Super-injunctions: Can anything be truly private in the age of the internet?

By Kathryn Cummings

If you hear someone has a secret but you’re not allowed to know, it can send you insane.

That’s exactly what happened to me last month when I read about a new sex scandal that had hit the papers but I wasn’t allowed to know who it was.

But then, with a little online searching, I came across the alleged sex secrets of the rich and famous and also which celebrities had taken out these so called super-injunctions. 

One of Manchester’s worst kept secrets was leaked through an unknown Twitter user last month. Imogen Thomas was named as the woman who a footballer allegedly had an affair with, but an injunction was taken out, which prevents him from being identified even though his name was circulated around the internet and  his picture had been put on the front page of a Scottish newspaper. 

Privacy laws were then thrown into chaos when MP John Hemming named the footballer by using parliamentary privilege. The MP said he had a right to name him as he had already been identified by over 70,000 people on Twitter, but – even after this intervention – the court still insisted the injunction should be upheld.

Other famous people have been identified for using the law to prevent information being published, but it becomes hard to work out which allegations are true and which are not.

When the names and details were revealed on Twitter it caused a storm, with the unknown user increasing his or her followers by the minute.

Thousands of Twitter users, including myself, believed they knew who had taken out super-injunctions to cover up their sordid sex lives.

The online challenge of social media sites raises awkward questions about privacy laws, but can anything be truly private in the age of the internet?

Super-injunctions forbid any mention that the injunction even exists. We have no idea how many super-injunctions are in force and, even if you did know, you wouldn’t be able to say.

Nicky Campbell raised the subject of super-injunction debate on The Big Questions, with the question:  Is the press out of control?

James O’Brien, defending the press, said: “If you’ve been found out, if you’ve been caught bang to rights with egg on your face and your pants down, there is nothing in the British constitution that allows you to keep it a secret. If you don’t want it on the front page of every newspaper then don’t do it.”

Alistair Campbell suggested the media needed to realise the difference between public interest and what the public are interested in.

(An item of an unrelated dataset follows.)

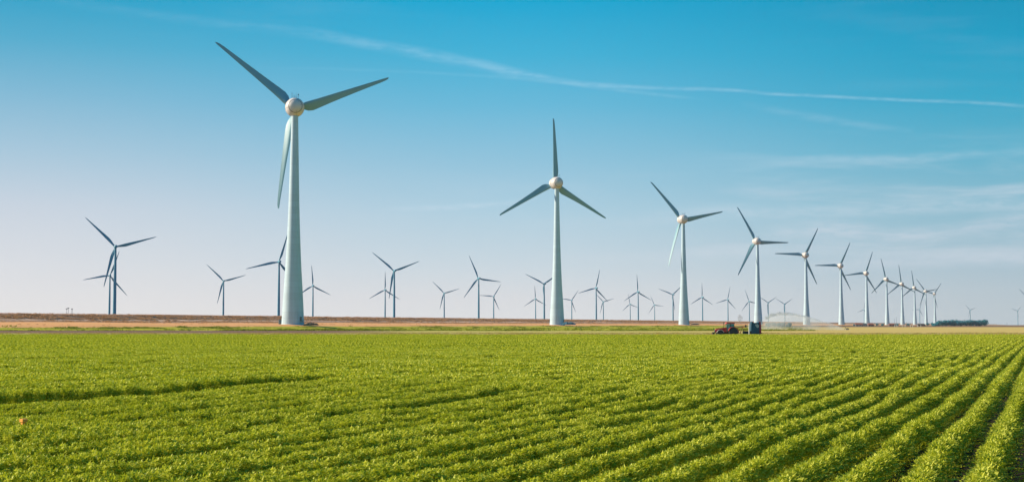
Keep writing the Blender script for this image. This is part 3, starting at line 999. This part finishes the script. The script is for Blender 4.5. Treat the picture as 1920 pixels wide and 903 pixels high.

Helen Wood, of Bolton, who gained notoriety by revealing she had slept with Wayne Rooney last year, was given a gagging order by the courts last month to stop her revealing the name of a famous actor who had paid her for sex.

She told Granada Reports: “I don’t agree with super-injunctions. They discriminate against women. They are setting a bad example to people out there, that they can go out and commit adultery and then get an injunction to keep it hidden.” 

Since the Twitter row began, super-injunctions are being seen by many people as pointless. The revelations on Twitter explode the idea that our freedom of speech can be restricted.

Melanie McGuirk, a media lawyer at Pannone LLP in Manchester, feels super-injunctions are far from pointless.

She said: “Used in the right way in the right circumstances, super injunctions are an appropriate tool to protect the legitimate interests of individuals, particularly those who are being harassed, stalked, and are the victims of blackmail or who may be threatened with violence.

“It is not always the interests of celebrities or sports people that such injunctions are used to protect. It’s important there is a mechanism in place for individuals to be able to avail themselves of protection where their basic human rights are being threatened.

“They are an important part of our judicial system, so long as their application is not abused.”

But is it fair that celebrities in Britain can take expensive measures to protect their privacy and lie to people who look up to them about what they really get up to?

 There is a growing irritation about these injunctions and the fact that they are used primarily by the rich. 

Melanie explains:  “The perception is that injunctions are exclusive and are available only to the rich. There is a fear that a new form of secret justice is applied that is not open to scrutiny by the world, whereas, with anonymity orders, many of the details of the proceedings are published and can be, in fact, scrutinised.”

Over the last couple of weeks it has been announced that users of Twitter and other social networking sites could be prosecuted if they breach privacy laws. But, along with privilege being abused in parliament, it is not clear what type of privacy laws we are meant to be respecting.

Paul Jonson, Media Lawyer at Manchester’s Pannone LLP, explains: “It is clear that individuals, such as Max Mosley, have felt so frustrated by the state of the current case law that they have taken matters into their own hands.

“It may well be appropriate for Parliament to introduce a statutory privacy law at some stage in the future. For example, the Press Complaints Commission be given statutory privacy law and more ‘teeth’, including powers to levy substantial fines and to award compensation and legal costs to complainants.”

After all the media controversy, it is uncertain what is the future for the super-injunction. Ultimately there are good reasons and legitimate grounds for super-injunctions to be granted in the right circumstances, and it is right and proper that the media continue to scrutinise the process and circumstances in which they are awarded.

Mr Jonson said: “Super-injunctions are going to be looked at more carefully and scrutinised by the Ministry of Justice and the committee on super-injunctions and, as such, we must expect there to be some changes, perhaps along the lines suggested by commentators, not least that the public can see not only justice is being done, but also that justice is being seen to be done, which is important.”